The thing to note here is that, if your prospective partners are a well-established business, then they may have teams with experience in digital marketing, or they may have a website that receives a lot of daily visitors. However, that does not automatically mean they will fill those roles, but they may be prepared to share business resources or even offer training and help in those areas.
4. Find the perfect fit
It may be tempting to make a partnership decision sooner rather than later. It’s best to avoid that temptation and find a partner that is a perfect fit for you and your needs. It’s also worth emphasising that your ideal partner doesn’t need to be another business; they may be an individual looking to invest or who has significant experience and knowledge of your sector.

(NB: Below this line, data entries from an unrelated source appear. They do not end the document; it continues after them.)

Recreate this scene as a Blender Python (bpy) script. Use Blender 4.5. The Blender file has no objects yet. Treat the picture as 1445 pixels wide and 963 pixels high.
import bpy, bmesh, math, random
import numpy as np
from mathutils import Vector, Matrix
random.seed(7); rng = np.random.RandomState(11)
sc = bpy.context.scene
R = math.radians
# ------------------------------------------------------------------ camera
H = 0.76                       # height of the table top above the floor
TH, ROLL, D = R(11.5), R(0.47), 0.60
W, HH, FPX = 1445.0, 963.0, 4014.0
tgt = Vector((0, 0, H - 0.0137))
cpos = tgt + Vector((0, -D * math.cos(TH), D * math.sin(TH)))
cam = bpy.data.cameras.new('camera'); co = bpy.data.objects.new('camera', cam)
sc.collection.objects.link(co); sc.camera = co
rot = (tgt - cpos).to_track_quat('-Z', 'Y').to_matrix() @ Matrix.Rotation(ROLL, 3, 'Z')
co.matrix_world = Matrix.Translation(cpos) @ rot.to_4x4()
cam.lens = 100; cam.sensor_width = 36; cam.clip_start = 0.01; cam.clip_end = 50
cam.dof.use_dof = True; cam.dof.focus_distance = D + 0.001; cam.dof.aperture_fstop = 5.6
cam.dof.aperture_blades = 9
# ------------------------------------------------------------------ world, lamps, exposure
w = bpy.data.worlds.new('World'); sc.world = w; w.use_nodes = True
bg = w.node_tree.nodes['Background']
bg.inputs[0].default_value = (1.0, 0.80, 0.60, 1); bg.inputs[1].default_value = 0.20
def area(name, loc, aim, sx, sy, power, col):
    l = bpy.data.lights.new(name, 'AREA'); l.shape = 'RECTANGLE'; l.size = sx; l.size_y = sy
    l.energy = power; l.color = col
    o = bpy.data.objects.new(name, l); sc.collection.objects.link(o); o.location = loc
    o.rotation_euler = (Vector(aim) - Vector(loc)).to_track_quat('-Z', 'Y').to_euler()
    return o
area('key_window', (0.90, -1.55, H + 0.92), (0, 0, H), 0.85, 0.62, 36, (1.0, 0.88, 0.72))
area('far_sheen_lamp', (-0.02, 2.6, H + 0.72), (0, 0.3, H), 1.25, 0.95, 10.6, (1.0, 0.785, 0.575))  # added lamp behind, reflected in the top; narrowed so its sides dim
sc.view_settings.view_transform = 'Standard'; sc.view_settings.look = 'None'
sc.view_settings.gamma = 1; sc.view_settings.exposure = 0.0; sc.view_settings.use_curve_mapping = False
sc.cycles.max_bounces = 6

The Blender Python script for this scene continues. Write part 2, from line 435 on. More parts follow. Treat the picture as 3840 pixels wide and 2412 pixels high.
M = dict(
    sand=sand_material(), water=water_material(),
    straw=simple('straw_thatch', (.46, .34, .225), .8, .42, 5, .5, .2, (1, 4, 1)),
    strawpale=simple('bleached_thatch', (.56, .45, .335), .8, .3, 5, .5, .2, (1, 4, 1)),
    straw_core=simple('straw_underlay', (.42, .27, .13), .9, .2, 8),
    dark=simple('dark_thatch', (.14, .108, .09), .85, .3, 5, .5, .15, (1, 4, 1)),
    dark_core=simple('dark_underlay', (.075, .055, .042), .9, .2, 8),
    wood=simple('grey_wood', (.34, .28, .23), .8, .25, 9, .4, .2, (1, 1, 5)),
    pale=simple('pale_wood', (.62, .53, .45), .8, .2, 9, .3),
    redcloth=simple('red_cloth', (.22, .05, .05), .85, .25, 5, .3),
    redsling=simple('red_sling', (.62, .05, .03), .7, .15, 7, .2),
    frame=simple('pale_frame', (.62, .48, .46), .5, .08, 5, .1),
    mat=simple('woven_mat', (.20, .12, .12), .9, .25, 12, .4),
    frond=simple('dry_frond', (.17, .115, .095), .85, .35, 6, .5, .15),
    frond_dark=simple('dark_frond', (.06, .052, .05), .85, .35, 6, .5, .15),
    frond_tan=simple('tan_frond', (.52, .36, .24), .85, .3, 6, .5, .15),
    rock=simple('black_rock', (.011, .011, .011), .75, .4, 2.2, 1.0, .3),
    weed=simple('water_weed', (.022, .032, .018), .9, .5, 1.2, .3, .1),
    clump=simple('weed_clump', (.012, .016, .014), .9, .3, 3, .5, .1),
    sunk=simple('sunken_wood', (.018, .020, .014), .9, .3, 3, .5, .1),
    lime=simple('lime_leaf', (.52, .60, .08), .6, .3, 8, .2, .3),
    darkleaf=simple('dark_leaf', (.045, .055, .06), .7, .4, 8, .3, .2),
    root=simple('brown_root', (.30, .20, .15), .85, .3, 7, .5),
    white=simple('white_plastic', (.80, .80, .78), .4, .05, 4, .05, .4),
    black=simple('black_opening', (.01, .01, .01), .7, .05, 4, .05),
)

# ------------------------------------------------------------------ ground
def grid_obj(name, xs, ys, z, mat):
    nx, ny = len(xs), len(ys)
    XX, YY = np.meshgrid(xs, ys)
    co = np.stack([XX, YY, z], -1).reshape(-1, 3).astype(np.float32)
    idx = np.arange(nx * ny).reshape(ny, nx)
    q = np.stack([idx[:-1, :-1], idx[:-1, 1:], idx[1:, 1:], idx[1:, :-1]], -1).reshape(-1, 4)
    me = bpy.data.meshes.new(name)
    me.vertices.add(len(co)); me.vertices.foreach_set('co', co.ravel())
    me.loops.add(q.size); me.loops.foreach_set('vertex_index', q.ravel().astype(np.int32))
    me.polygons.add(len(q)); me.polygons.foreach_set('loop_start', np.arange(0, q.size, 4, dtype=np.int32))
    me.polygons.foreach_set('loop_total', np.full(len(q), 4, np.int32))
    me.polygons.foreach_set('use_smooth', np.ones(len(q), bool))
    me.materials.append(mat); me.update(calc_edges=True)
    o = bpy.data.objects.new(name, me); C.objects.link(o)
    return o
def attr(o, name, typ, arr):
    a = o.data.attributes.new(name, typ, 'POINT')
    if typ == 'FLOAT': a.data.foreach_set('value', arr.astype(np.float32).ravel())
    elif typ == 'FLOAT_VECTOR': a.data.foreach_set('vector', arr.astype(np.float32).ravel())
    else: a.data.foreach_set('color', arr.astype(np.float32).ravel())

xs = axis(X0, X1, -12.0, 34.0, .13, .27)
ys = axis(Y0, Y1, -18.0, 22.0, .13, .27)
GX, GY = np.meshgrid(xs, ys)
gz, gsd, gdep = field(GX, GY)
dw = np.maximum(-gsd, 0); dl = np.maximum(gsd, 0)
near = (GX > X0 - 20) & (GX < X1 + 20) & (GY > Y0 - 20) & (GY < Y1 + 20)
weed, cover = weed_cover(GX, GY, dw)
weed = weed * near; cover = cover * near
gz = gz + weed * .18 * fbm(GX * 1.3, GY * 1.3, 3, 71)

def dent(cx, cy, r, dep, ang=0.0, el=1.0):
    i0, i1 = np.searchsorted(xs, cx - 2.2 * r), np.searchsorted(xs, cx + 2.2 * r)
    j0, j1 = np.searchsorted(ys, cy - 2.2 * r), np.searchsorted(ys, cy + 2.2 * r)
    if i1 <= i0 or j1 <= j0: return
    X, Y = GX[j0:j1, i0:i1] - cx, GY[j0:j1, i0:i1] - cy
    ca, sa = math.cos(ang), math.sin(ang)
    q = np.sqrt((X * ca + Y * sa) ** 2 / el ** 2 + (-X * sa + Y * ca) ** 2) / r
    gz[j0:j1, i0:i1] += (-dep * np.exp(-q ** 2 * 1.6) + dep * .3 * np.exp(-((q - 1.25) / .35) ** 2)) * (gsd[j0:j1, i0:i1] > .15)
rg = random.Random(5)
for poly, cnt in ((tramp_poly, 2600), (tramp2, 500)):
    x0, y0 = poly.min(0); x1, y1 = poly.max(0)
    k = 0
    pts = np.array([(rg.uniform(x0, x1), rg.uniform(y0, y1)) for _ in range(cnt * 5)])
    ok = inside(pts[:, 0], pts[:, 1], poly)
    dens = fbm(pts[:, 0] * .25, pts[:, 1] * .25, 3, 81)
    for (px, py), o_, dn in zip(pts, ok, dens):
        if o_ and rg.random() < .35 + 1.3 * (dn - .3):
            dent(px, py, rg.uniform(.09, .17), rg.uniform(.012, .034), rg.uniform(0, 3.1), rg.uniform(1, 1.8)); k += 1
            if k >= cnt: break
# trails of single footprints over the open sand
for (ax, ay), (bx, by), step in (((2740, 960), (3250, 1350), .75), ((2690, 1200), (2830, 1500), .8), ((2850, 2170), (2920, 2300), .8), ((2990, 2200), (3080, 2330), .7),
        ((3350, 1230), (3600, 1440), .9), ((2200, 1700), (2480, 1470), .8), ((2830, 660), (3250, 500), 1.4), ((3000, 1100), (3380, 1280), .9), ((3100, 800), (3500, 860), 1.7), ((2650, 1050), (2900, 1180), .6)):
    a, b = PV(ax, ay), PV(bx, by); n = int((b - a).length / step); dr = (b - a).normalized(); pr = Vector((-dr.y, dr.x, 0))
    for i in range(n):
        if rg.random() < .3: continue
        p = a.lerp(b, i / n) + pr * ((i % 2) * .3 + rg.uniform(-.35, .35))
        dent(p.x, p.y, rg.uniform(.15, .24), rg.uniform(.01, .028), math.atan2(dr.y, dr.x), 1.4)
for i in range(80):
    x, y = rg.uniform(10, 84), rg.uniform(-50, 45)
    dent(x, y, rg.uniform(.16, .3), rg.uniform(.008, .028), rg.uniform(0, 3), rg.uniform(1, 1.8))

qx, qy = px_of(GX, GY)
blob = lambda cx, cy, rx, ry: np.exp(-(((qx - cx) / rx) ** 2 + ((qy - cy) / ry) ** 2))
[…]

Look for a partner who shares your vision and values and who believes in what you are doing. They may have ideas that increase productivity or improve efficiency, or they may even simply open doors for you. But those doors could lead to increased revenue and profitability.
And remember, data security is always of the utmost importance, so finding a partner you know you can trust is invaluable. Depending on where you’re based, you might also want to find out whether your partner has any specialised knowledge – for example, if you’re in the US, you’ll want a partner who fully understands the SOX compliance meaning.
The takeaway
Even an experienced entrepreneur will look to strategic partnerships as a way to make their business more efficient and profitable. That might be anything from relevant government agencies to angel investors to a partner who can bring something beneficial to the business.
In some cases, a partnership may be based on financial needs, especially if you don’t want to take out a bank loan. In other cases, you may have a great online business idea and the necessary funds, but lack the experience and human resources to make it a success. Whatever your circumstances, a well-thought-out strategic partnership could be the thing that enhances your efficiency and makes your business a success.